## Written task
Leave every picture out and write out the records below exactly.

## Materials provided
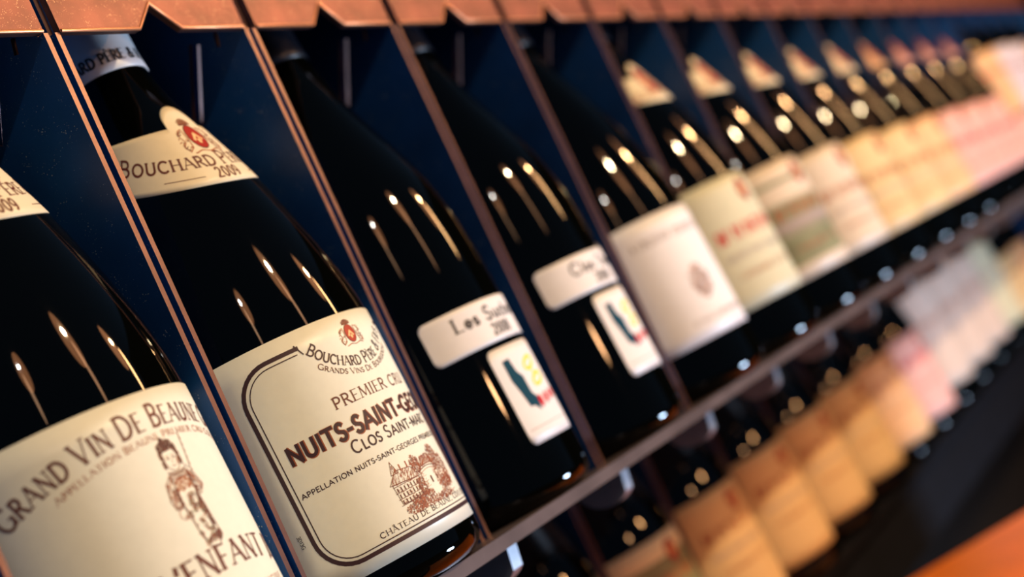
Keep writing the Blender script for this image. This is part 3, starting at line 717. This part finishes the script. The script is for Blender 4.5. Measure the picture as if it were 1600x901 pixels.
upper = [
 ('A', -1, 'bottle with cream label of a child in a long patterned gown, left edge', 0.0008),
 ('B', 0, 'sharp bottle with maroon framed cream label reading NUITS-SAINT-GEORGES over a small house drawing', 0.001),
 ('C', 1, 'nearer bottle with strip label above small label of teal, yellow and red shapes', -0.002),
 ('D', 2, 'bottle with strip label and small coloured shapes label beside the plain white one', -0.002),
 ('E', 3, 'bottle with plain large white label, faint grey line of text and small brownish drawing', 0.001),
 ('F', 4, 'bottle with pale grey green label and red heading, right of the plain white label', 0.0),
 ('G', 5, 'bottle whose cream label carries two olive green blocks and a red seal on upper shelf', 0.0),
 ('H', 6, 'bottle with pale ivory label just right of the olive green blocked label', 0.0),
 ('I', 7, 'bottle with yellowish cream label, second to the right of the olive green blocked one', 0.0),
 ('I', 8, 'bottle with yellowish cream label, third to the right of the olive green blocked one', 0.0),
 ('J', 9, 'blurred bottle with peach label between the yellowish labels and the pink ones, upper shelf', 0.0),
 ('K', 10, 'first blurred bottle with pink label after the peach label on the upper shelf', 0.0),
 ('K', 11, 'second blurred bottle with pink label, middle of the three on the upper shelf', 0.0),
 ('K', 12, 'third blurred bottle with pink label, directly before the tall pale labelled bottles', 0.0),
 ('U', 13, 'tall bottle with large peach label over a pink one, nearest tall upper bottle', 0.0),
 ('T', 14, 'tall bottle with large pale lilac label, nearest of two at the upper right', 0.0),
 ('T', 15, 'tall bottle with large pale lilac label, second of two at right picture edge', 0.0),
 ('U', 16, 'farthest tall upper bottle with peach label, at the right picture edge', 0.0),
]
lower = [
 ('a', 1, 'lower shelf bottle below the first bracket, only dark shoulder showing under the upper shelf', 0.0),
 ('a', 2, 'lower shelf bottle with cream label cut by the bottom picture edge, leftmost label there', 0.0),
 ('b', 3, 'lower shelf bottle with olive panel under a pale cream top band', 0.0),
 ('c', 4, 'lower shelf bottle with yellowish label touching the olive panel label', 0.0),
 ('c', 5, 'lower shelf bottle with yellowish label, second to the right of the olive panel label', 0.0),
 ('c', 6, 'lower shelf bottle with yellowish label, third to the right of the olive panel label', 0.0),
 ('c', 7, 'lower shelf bottle with yellowish label, fourth to the right of the olive panel label', 0.0),
 ('d', 8, 'lower shelf bottle with peach label beside the last yellowish label', 0.0),
 ('e', 9, 'lower shelf bottle with pink label between the peach label and the taller white ones', 0.0),
 ('S', 10, 'tall lower shelf bottle with large white label, nearest of three in a row', 0.0),
 ('S', 11, 'tall lower shelf bottle with large white label, middle of three in a row', 0.0),
 ('S', 12, 'tall lower shelf bottle with large white label, farthest of three in a row', 0.0),
 ('V', 13, 'tall lower shelf bottle with pale green label right after the white ones', 0.0),
 ('c', 14, 'lower shelf bottle with yellowish label beyond the tall pale green label', 0.0),
 ('d', 15, 'lower shelf bottle with peach label at the far right end of the lower row', 0.0),
]
for kind, n, lab, dx in upper: bottle(kind, n, 0, lab, UP, dx)
for kind, n, lab, dx in lower: bottle(kind, n, 1, lab, LOW, dx)
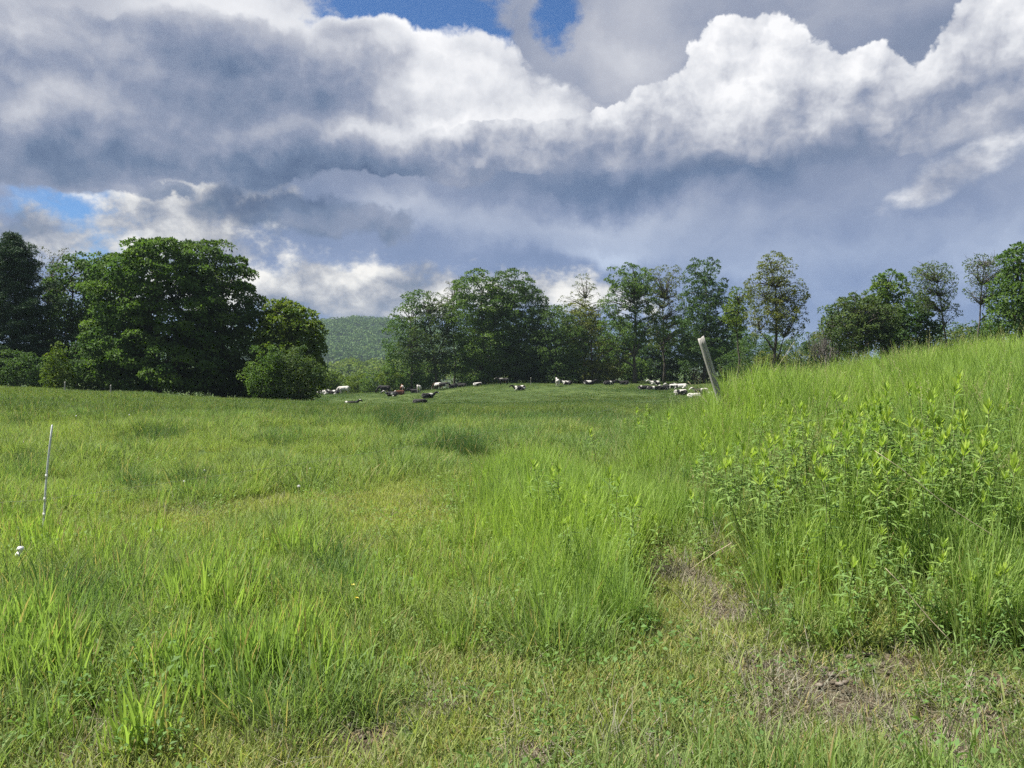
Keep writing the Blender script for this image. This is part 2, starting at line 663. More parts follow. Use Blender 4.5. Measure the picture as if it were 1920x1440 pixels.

## Output of the exercise
Keep writing the Blender script for this image. This is part 3, starting at line 717. This part finishes the script. The script is for Blender 4.5. Measure the picture as if it were 1600x901 pixels.
upper = [
 ('A', -1, 'bottle with cream label of a child in a long patterned gown, left edge', 0.0008),
 ('B', 0, 'sharp bottle with maroon framed cream label reading NUITS-SAINT-GEORGES over a small house drawing', 0.001),
 ('C', 1, 'nearer bottle with strip label above small label of teal, yellow and red shapes', -0.002),
 ('D', 2, 'bottle with strip label and small coloured shapes label beside the plain white one', -0.002),
 ('E', 3, 'bottle with plain large white label, faint grey line of text and small brownish drawing', 0.001),
 ('F', 4, 'bottle with pale grey green label and red heading, right of the plain white label', 0.0),
 ('G', 5, 'bottle whose cream label carries two olive green blocks and a red seal on upper shelf', 0.0),
 ('H', 6, 'bottle with pale ivory label just right of the olive green blocked label', 0.0),
 ('I', 7, 'bottle with yellowish cream label, second to the right of the olive green blocked one', 0.0),
 ('I', 8, 'bottle with yellowish cream label, third to the right of the olive green blocked one', 0.0),
 ('J', 9, 'blurred bottle with peach label between the yellowish labels and the pink ones, upper shelf', 0.0),
 ('K', 10, 'first blurred bottle with pink label after the peach label on the upper shelf', 0.0),
 ('K', 11, 'second blurred bottle with pink label, middle of the three on the upper shelf', 0.0),
 ('K', 12, 'third blurred bottle with pink label, directly before the tall pale labelled bottles', 0.0),
 ('U', 13, 'tall bottle with large peach label over a pink one, nearest tall upper bottle', 0.0),
 ('T', 14, 'tall bottle with large pale lilac label, nearest of two at the upper right', 0.0),
 ('T', 15, 'tall bottle with large pale lilac label, second of two at right picture edge', 0.0),
 ('U', 16, 'farthest tall upper bottle with peach label, at the right picture edge', 0.0),
]
lower = [
 ('a', 1, 'lower shelf bottle below the first bracket, only dark shoulder showing under the upper shelf', 0.0),
 ('a', 2, 'lower shelf bottle with cream label cut by the bottom picture edge, leftmost label there', 0.0),
 ('b', 3, 'lower shelf bottle with olive panel under a pale cream top band', 0.0),
 ('c', 4, 'lower shelf bottle with yellowish label touching the olive panel label', 0.0),
 ('c', 5, 'lower shelf bottle with yellowish label, second to the right of the olive panel label', 0.0),
 ('c', 6, 'lower shelf bottle with yellowish label, third to the right of the olive panel label', 0.0),
 ('c', 7, 'lower shelf bottle with yellowish label, fourth to the right of the olive panel label', 0.0),
 ('d', 8, 'lower shelf bottle with peach label beside the last yellowish label', 0.0),
 ('e', 9, 'lower shelf bottle with pink label between the peach label and the taller white ones', 0.0),
 ('S', 10, 'tall lower shelf bottle with large white label, nearest of three in a row', 0.0),
 ('S', 11, 'tall lower shelf bottle with large white label, middle of three in a row', 0.0),
 ('S', 12, 'tall lower shelf bottle with large white label, farthest of three in a row', 0.0),
 ('V', 13, 'tall lower shelf bottle with pale green label right after the white ones', 0.0),
 ('c', 14, 'lower shelf bottle with yellowish label beyond the tall pale green label', 0.0),
 ('d', 15, 'lower shelf bottle with peach label at the far right end of the lower row', 0.0),
]
for kind, n, lab, dx in upper: bottle(kind, n, 0, lab, UP, dx)
for kind, n, lab, dx in lower: bottle(kind, n, 1, lab, LOW, dx)
Keep writing the Blender script for this image. This is part 2, starting at line 663. More parts follow. Use Blender 4.5. Measure the picture as if it were 1920x1440 pixels.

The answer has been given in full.